Between May and September of 2001, different international organisations specialized on the subject, talked about a warm event occurring during the last few months of the year, changing and postponing their views later to just a small warming for the months of February and March of 2002 due to the renewal of cold conditions in the last few months of 2001.

What was observed off the Peruvian coast between February and May has not only been a slight warming, but has been accompanied by positive anomalies of up to +4°C with an intrusion of Equatorial Surface Waters (ESW) reaching 10°S. As a result of these anomalies in the Southeast Pacific, some have considered it a warm event without major importance, while others have termed it an El Niño event of moderate intensity.

The present study describes the evolution of this latest warm event along the South American coast, with emphasis on Peru, making use of information obtained via internet, and from research carried out by Instituto del Mar de Perú (IMARPE), as well as a comparison with other events labelled moderate, principally with that of 1992, with which a lot of similarity is found.

Results

Evolution of the Warm Event 2002

Between January and April of 2001 a small warming of waters presented itself over the northern coast of Peru reaching anomalies of up to 2,5°C in its main nucleus, associated with the projection of ESW up to 08°S beyond 40 nautical miles (N.M.), unusual since these waters are normally located north of 05°S during summer, returning northwards between austral autumn and winter.

Between the months of June and September the Central Equatorial Pacific showed the formation of a subsuperficial warm nucleus moving towards the South American coast, while off Peru, the Southern Extension of the Cromwell Current (SECC) presented an unusual projection to 12°S during the month of July, which then retreated considerably over the following months due to the intensification of coastal upwelling, which in turn showed great intensity north of 10°S and which, uncommonly, occurred between the months of September and October.

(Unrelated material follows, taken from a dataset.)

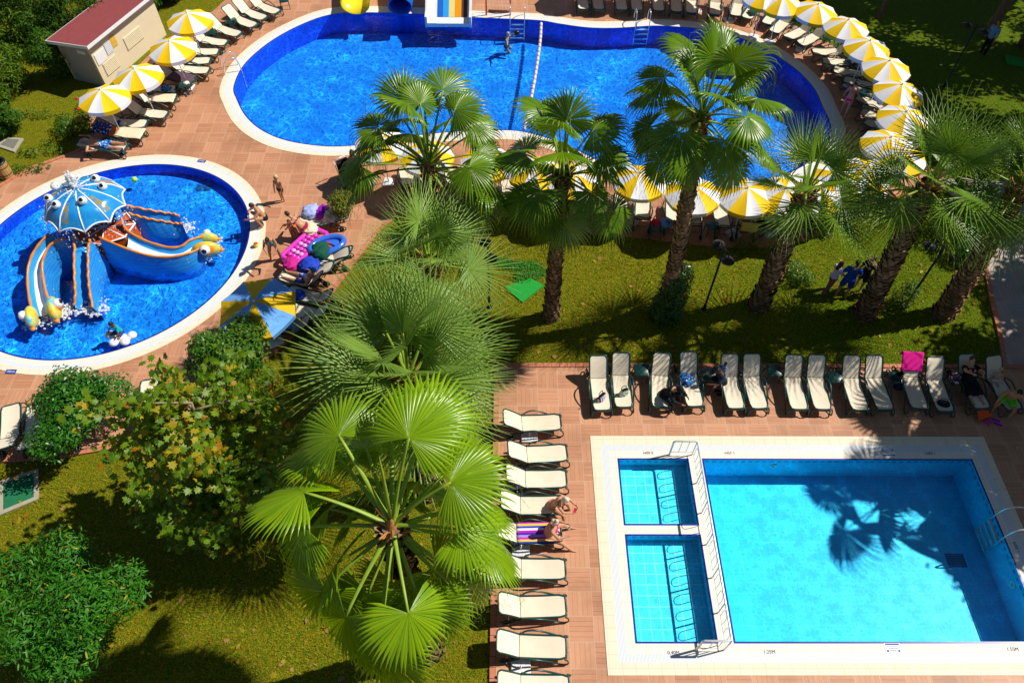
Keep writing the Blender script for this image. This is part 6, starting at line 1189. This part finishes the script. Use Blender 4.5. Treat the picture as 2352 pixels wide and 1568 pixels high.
# stroller
def stroller(label,px,rz):
    p=at(*px)+Z; t=thing('stroller',label,'stroller',p,rz); bl=cloth('black',(.012,.012,.016))
    for x,y in ((-.25,-.35),(.25,-.35),(-.22,.4),(.22,.4)): m=MB(); m.lathe([(.05,-.02),(.11,-.02),(.12,0),(.11,.02),(.05,.02)],12,rot=Matrix.Rotation(PI/2,3,'Y'),c=(x,y,.12)); m.build('wheel',M['black'],t)
    m=MB()
    for s in (-1,1): m.tube([(s*.25,-.35,.12),(s*.25,.1,.55),(s*.25,.45,1.0)],.016,6); m.tube([(s*.22,.4,.12),(s*.24,.05,.5)],.016,6)
    m.tube([(-.25,.45,1.0),(.25,.45,1.0)],.02,6); m.build('frame',M['rail'],t)
    m=MB(); m.box((0,-.05,.48),(.42,.5,.06),ch=.02); m.box((0,.22,.72),(.42,.06,.5),ch=.02,rot=Matrix.Rotation(-.25,3,'X')); m.build('seat',M[bl],t)
    m=MB(); m.grid(lambda u,v: Vector((-.24+.48*u,.25-.45*math.sin(v*PI*.55),.75+.35*math.cos(v*PI*.55-.2))),8,8); m.build('hood',M[bl],t); m=MB(); m.box((0,.02,.28),(.38,.4,.16),ch=.03); m.build('basket',M[bl],t)
stroller('black stroller on the deck beside the pale palm fronds',(800,425),.6); stroller('second stroller with a pale striped seat right of the black stroller',(822,432),.2)
# small things on the rims and in the water
p=at(589,566,.06); t=thing('toy_bucket','yellow toy bucket with red inside on the paddling pool rim','toy',(p.x,p.y,.058)); m=MB(); m.lathe([(.0,.0),(.07,.0),(.095,.16),(.085,.16),(.065,.02)],12); m.build('bucket_body',M['sl_yellow'],t); m=MB(); m.ell((0,0,.14),(.07,.07,.05),10,6); m.build('toy_ball',M['vinyl_r'],t)
p=at(658,598,.05); m=MB(); m.ell((0,0,.03),(.06,.05,.04),8,6); o=m.build('toy',M['vinyl_r']); o.location=p; tag(o,'small red toy on the deck by the leaning woman','toy')
p=at(309,412,.05); m=MB(); m.ell((0,0,0),.11,12,8); o=m.build('ball',mat('lime_ball',(.5,.8,.02),.4,.4)); o.location=p; tag(o,'lime green ball floating in the paddling pool','ball')
p=at(1178,363-0,0) if 0 else at(1180,272,.03); q=at(1040,266,.03); m=MB(); m.tube(spline([Vector((0,0,0)),Vector(((q.x-p.x)*.3,.03,0)),Vector(((q.x-p.x)*.55,-.02,0))],5),.045,8); o=m.build('pool_noodle',M['vinyl_r']); o.location=at(1185,268,.03)-Vector((1.2,0,0)); tag(o,'dark pink pool noodle floating behind the palm fronds','pool noodle')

In turn, with the cooling of the Peruvian sea, the warm waters from the Equatorial Pacific fell back towards the west, although the thermal anomalies increased in the month of December to 3°C in the zone between 160°W and the international date line and between 100 and 200 m depth.

It was in January 2002, when cold conditions prevailed off the Peruvian coast close to the norm, that the warm water mass from the Equatorial Pacific projected itself quickly toward the eastern Pacific, mixing with?(or reaching) these waters in the month of February, resulting in temperatures of 27°C being registered an the station in Paita, with positive anomalies of 5°C over the monthly mean.

This warming has been associated with the projection of ESW towards the south, the same waters that reached a depth of 70 m off Paita and 30 m off Chimbote at the end of march (MOPFEN 0203), with predominant anomalies of 3 and 4°C over the mean. Likewise, during this month, the SECC presented a projection up to 13°S, which is reflected in the deepening of isotherms lower than 16°C and the relatively high content of dissolved oxygen in the sea water.

The Eureka LVII cruise, carried out between the 29th and 30th of April, showed a fall back of the ESW, although positive anomalies of up to 2,5°C remained beyond 40 nm between 6 and 10°S, diminishing towards the south. Likewise, a reactivation of coastal upwelling was observed as well as the presence of Subtropical Superficial Waters (SSW) which caused a great mixture of waters north of 10°S, with salinity values between 34,8 and 35,0 psu resulting in a confused interpretation.

Comparative Analysis

For the comparative analysis time series of sea surface temperatures off Paita, Chicama, and Callao have been selected for the years 1970 to 2002, as well as superficial maps and vertical sections from oceanographic cruises and corresponding operations, from 1976 (Report - Informe de la Exploración con boliches para el control costero de "El Niño" en febrero de 1976), Cr. 38 th R/V Dimitr Mendeleev (03-13 Feb. 1987) and Cr. BIC SNP-1 9201-02, all those carried out in years considered "Moderate Niños", including also the abundant information collected so far in 2002.

Conclusion

Due to the ongoing anomalous conditions off the Peruvian coast at the time this summary was written, there is still no conclusion of the real intensity of the last warm event, but from the thermal anomalies, the southward projection of the Equatorial Waters as well as the Southern Extension of the Cromwell Current and the effect on the marine resources have been deduced; the author considers that it could be named a moderate El Niño.